## Start Collected material

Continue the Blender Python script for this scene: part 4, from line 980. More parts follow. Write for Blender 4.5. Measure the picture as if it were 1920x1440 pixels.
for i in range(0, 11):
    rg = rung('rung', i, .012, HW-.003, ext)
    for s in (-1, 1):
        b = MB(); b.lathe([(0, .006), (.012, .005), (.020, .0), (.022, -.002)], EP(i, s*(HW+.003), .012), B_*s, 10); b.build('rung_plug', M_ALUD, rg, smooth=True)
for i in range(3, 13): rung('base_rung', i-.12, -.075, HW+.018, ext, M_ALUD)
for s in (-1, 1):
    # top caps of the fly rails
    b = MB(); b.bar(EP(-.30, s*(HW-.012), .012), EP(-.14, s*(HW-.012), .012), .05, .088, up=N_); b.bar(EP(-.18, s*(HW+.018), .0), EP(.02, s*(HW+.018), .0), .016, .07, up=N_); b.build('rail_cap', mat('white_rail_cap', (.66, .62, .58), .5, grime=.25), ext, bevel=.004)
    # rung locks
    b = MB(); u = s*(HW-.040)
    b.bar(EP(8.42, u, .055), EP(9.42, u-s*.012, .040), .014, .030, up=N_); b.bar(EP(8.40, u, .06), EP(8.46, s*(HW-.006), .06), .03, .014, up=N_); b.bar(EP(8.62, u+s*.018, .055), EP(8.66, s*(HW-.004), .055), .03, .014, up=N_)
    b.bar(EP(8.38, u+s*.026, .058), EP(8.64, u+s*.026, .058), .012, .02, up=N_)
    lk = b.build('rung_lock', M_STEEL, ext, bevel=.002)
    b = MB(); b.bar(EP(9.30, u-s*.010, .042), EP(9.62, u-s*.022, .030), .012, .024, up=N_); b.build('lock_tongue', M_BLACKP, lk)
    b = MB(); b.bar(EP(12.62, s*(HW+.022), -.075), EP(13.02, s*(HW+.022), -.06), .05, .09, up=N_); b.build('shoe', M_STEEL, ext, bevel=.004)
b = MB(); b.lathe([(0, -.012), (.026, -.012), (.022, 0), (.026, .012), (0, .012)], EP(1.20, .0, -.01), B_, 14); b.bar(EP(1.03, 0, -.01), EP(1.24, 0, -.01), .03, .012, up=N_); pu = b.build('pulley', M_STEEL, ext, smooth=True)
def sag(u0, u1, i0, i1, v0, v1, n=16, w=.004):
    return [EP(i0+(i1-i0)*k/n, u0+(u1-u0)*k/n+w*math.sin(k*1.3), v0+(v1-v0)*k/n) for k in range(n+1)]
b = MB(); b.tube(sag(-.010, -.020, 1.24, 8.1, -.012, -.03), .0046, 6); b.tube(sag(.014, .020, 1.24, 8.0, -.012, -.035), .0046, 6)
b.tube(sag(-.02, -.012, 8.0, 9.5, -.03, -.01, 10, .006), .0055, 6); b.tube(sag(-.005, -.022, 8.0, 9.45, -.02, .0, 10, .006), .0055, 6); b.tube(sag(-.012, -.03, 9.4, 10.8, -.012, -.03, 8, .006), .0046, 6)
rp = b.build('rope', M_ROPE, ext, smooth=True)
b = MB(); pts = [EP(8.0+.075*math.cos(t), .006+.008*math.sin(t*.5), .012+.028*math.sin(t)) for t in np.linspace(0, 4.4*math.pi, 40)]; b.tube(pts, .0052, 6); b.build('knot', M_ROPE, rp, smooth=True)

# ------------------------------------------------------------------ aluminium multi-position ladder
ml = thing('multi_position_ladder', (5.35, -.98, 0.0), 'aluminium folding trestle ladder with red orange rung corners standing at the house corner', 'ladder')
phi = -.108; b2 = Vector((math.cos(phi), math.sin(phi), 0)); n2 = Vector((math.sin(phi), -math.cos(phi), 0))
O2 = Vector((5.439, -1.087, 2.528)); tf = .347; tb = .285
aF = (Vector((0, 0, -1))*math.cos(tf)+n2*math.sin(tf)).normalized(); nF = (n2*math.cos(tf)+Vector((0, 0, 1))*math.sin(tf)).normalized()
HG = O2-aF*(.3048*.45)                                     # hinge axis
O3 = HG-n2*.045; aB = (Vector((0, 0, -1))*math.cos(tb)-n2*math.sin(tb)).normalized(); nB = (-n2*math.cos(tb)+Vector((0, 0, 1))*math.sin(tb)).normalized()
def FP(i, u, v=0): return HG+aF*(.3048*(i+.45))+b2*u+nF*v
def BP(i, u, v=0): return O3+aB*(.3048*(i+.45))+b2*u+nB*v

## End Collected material

→ What the task requires
Extract the complete data, matching each line exactly.

→ Expected answer
Continue the Blender Python script for this scene: part 4, from line 980. More parts follow. Write for Blender 4.5. Measure the picture as if it were 1920x1440 pixels.
for i in range(0, 11):
    rg = rung('rung', i, .012, HW-.003, ext)
    for s in (-1, 1):
        b = MB(); b.lathe([(0, .006), (.012, .005), (.020, .0), (.022, -.002)], EP(i, s*(HW+.003), .012), B_*s, 10); b.build('rung_plug', M_ALUD, rg, smooth=True)
for i in range(3, 13): rung('base_rung', i-.12, -.075, HW+.018, ext, M_ALUD)
for s in (-1, 1):
    # top caps of the fly rails
    b = MB(); b.bar(EP(-.30, s*(HW-.012), .012), EP(-.14, s*(HW-.012), .012), .05, .088, up=N_); b.bar(EP(-.18, s*(HW+.018), .0), EP(.02, s*(HW+.018), .0), .016, .07, up=N_); b.build('rail_cap', mat('white_rail_cap', (.66, .62, .58), .5, grime=.25), ext, bevel=.004)
    # rung locks
    b = MB(); u = s*(HW-.040)
    b.bar(EP(8.42, u, .055), EP(9.42, u-s*.012, .040), .014, .030, up=N_); b.bar(EP(8.40, u, .06), EP(8.46, s*(HW-.006), .06), .03, .014, up=N_); b.bar(EP(8.62, u+s*.018, .055), EP(8.66, s*(HW-.004), .055), .03, .014, up=N_)
    b.bar(EP(8.38, u+s*.026, .058), EP(8.64, u+s*.026, .058), .012, .02, up=N_)
    lk = b.build('rung_lock', M_STEEL, ext, bevel=.002)
    b = MB(); b.bar(EP(9.30, u-s*.010, .042), EP(9.62, u-s*.022, .030), .012, .024, up=N_); b.build('lock_tongue', M_BLACKP, lk)
    b = MB(); b.bar(EP(12.62, s*(HW+.022), -.075), EP(13.02, s*(HW+.022), -.06), .05, .09, up=N_); b.build('shoe', M_STEEL, ext, bevel=.004)
b = MB(); b.lathe([(0, -.012), (.026, -.012), (.022, 0), (.026, .012), (0, .012)], EP(1.20, .0, -.01), B_, 14); b.bar(EP(1.03, 0, -.01), EP(1.24, 0, -.01), .03, .012, up=N_); pu = b.build('pulley', M_STEEL, ext, smooth=True)
def sag(u0, u1, i0, i1, v0, v1, n=16, w=.004):
    return [EP(i0+(i1-i0)*k/n, u0+(u1-u0)*k/n+w*math.sin(k*1.3), v0+(v1-v0)*k/n) for k in range(n+1)]
b = MB(); b.tube(sag(-.010, -.020, 1.24, 8.1, -.012, -.03), .0046, 6); b.tube(sag(.014, .020, 1.24, 8.0, -.012, -.035), .0046, 6)
b.tube(sag(-.02, -.012, 8.0, 9.5, -.03, -.01, 10, .006), .0055, 6); b.tube(sag(-.005, -.022, 8.0, 9.45, -.02, .0, 10, .006), .0055, 6); b.tube(sag(-.012, -.03, 9.4, 10.8, -.012, -.03, 8, .006), .0046, 6)
rp = b.build('rope', M_ROPE, ext, smooth=True)
b = MB(); pts = [EP(8.0+.075*math.cos(t), .006+.008*math.sin(t*.5), .012+.028*math.sin(t)) for t in np.linspace(0, 4.4*math.pi, 40)]; b.tube(pts, .0052, 6); b.build('knot', M_ROPE, rp, smooth=True)

# ------------------------------------------------------------------ aluminium multi-position ladder
ml = thing('multi_position_ladder', (5.35, -.98, 0.0), 'aluminium folding trestle ladder with red orange rung corners standing at the house corner', 'ladder')
phi = -.108; b2 = Vector((math.cos(phi), math.sin(phi), 0)); n2 = Vector((math.sin(phi), -math.cos(phi), 0))
O2 = Vector((5.439, -1.087, 2.528)); tf = .347; tb = .285
aF = (Vector((0, 0, -1))*math.cos(tf)+n2*math.sin(tf)).normalized(); nF = (n2*math.cos(tf)+Vector((0, 0, 1))*math.sin(tf)).normalized()
HG = O2-aF*(.3048*.45)                                     # hinge axis
O3 = HG-n2*.045; aB = (Vector((0, 0, -1))*math.cos(tb)-n2*math.sin(tb)).normalized(); nB = (-n2*math.cos(tb)+Vector((0, 0, 1))*math.sin(tb)).normalized()
def FP(i, u, v=0): return HG+aF*(.3048*(i+.45))+b2*u+nF*v
def BP(i, u, v=0): return O3+aB*(.3048*(i+.45))+b2*u+nB*v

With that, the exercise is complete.